== DATA PROVIDED ==

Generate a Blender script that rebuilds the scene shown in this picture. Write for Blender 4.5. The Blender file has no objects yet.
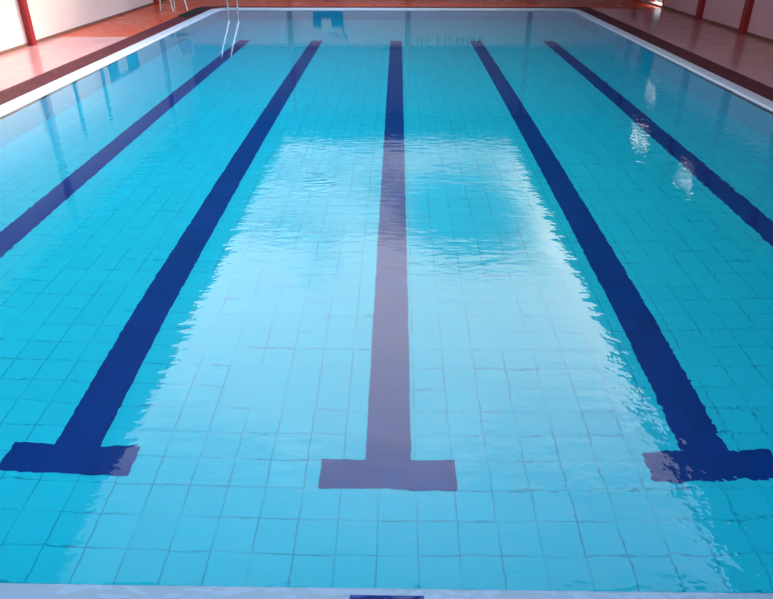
import bpy, bmesh, math, random
from mathutils import Vector, Matrix
random.seed(7)
sc = bpy.context.scene
C = sc.collection
PI = math.pi

# ------------------------------------------------------------------ camera
cam_d = bpy.data.cameras.new('camera')
cam_d.sensor_fit = 'HORIZONTAL'
cam_d.sensor_width = 36.0
cam_d.lens = 36.0 * 672.85 / 773.0
cam_d.clip_start = 0.02
cam = bpy.data.objects.new('camera', cam_d)
C.objects.link(cam)
cam.location = (0.021, 0.0, 1.92)
cam.rotation_euler = (math.radians(90 - 29.2), 0, 0.0153)
sc.camera = cam

# ------------------------------------------------------------------ render look
vs = sc.view_settings
vs.view_transform = 'Standard'
vs.look = 'None'
vs.exposure = -0.42
vs.gamma = 1.0
vs.use_curve_mapping = False
cy = sc.cycles
cy.use_denoising = True
cy.caustics_refractive = True
cy.caustics_reflective = True
cy.blur_glossy = 0.3
cy.max_bounces = 14
cy.volume_bounces = 1
cy.diffuse_bounces = 5
cy.glossy_bounces = 5
cy.transmission_bounces = 8
cy.sample_clamp_indirect = 8.0

# ------------------------------------------------------------------ node helper
class N:
    def __init__(s, tree):
        s.t = tree
        s.n = tree.nodes
        s.n.clear()
    def new(s, typ, **kw):
        nd = s.n.new(typ)
        for k, v in kw.items():
            setattr(nd, k, v)
        return nd
    def put(s, sock, v):
        if v is None:
            return
        if isinstance(v, bpy.types.NodeSocket):
            s.t.links.new(v, sock)
        else:
            if hasattr(sock.default_value, '__len__') and not hasattr(v, '__len__'):
                v = (v,) * len(sock.default_value)
            if hasattr(sock.default_value, '__len__') and len(sock.default_value) == 4 and len(v) == 3:
                v = (*v, 1)
            sock.default_value = v
    def m(s, op, a, b=None, c=None, clamp=False):
        nd = s.new('ShaderNodeMath', operation=op, use_clamp=clamp)
        s.put(nd.inputs[0], a); s.put(nd.inputs[1], b); s.put(nd.inputs[2], c)
        return nd.outputs[0]
    def mix(s, f, a, b, blend='MIX'):
        nd = s.new('ShaderNodeMix', data_type='RGBA', blend_type=blend)
        s.put(nd.inputs[0], f); s.put(nd.inputs[6], a); s.put(nd.inputs[7], b)
        return nd.outputs[2]
    def noise(s, vec, scale, detail=2.0, rough=0.5, dist=0.0):
        nd = s.new('ShaderNodeTexNoise')
        s.put(nd.inputs['Vector'], vec); s.put(nd.inputs['Scale'], scale)
        s.put(nd.inputs['Detail'], detail); s.put(nd.inputs['Roughness'], rough)
        s.put(nd.inputs['Distortion'], dist)
        return nd.outputs[0]
    def sep(s, v):
        nd = s.new('ShaderNodeSeparateXYZ'); s.put(nd.inputs[0], v)
        return nd.outputs
    def comb(s, x, y, z):
        nd = s.new('ShaderNodeCombineXYZ')
        s.put(nd.inputs[0], x); s.put(nd.inputs[1], y); s.put(nd.inputs[2], z)
        return nd.outputs[0]
    def mapr(s, v, a, b, c=0.0, d=1.0, smooth=True):
        nd = s.new('ShaderNodeMapRange', interpolation_type='SMOOTHSTEP' if smooth else 'LINEAR')
        for i, q in enumerate((v, a, b, c, d)):
            s.put(nd.inputs[i], q)
        return nd.outputs[0]
    def blob(s, x, y, cx, cy_, rx, ry, p=1.0):
        a = s.m('POWER', s.m('ABSOLUTE', s.m('DIVIDE', s.m('SUBTRACT', x, cx), rx)), 2.0)
        b = s.m('POWER', s.m('ABSOLUTE', s.m('DIVIDE', s.m('SUBTRACT', y, cy_), ry)), 2.0)
        return s.m('EXPONENT', s.m('MULTIPLY', s.m('ADD', a, b), -p))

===

Skip the pictures and restate exactly the lines from the beginning of the listing to the line with "sc.camera = cam", that line included.

* _IN RESPONSE_
Generate a Blender script that rebuilds the scene shown in this picture. Write for Blender 4.5. The Blender file has no objects yet.
import bpy, bmesh, math, random
from mathutils import Vector, Matrix
random.seed(7)
sc = bpy.context.scene
C = sc.collection
PI = math.pi

# ------------------------------------------------------------------ camera
cam_d = bpy.data.cameras.new('camera')
cam_d.sensor_fit = 'HORIZONTAL'
cam_d.sensor_width = 36.0
cam_d.lens = 36.0 * 672.85 / 773.0
cam_d.clip_start = 0.02
cam = bpy.data.objects.new('camera', cam_d)
C.objects.link(cam)
cam.location = (0.021, 0.0, 1.92)
cam.rotation_euler = (math.radians(90 - 29.2), 0, 0.0153)
sc.camera = cam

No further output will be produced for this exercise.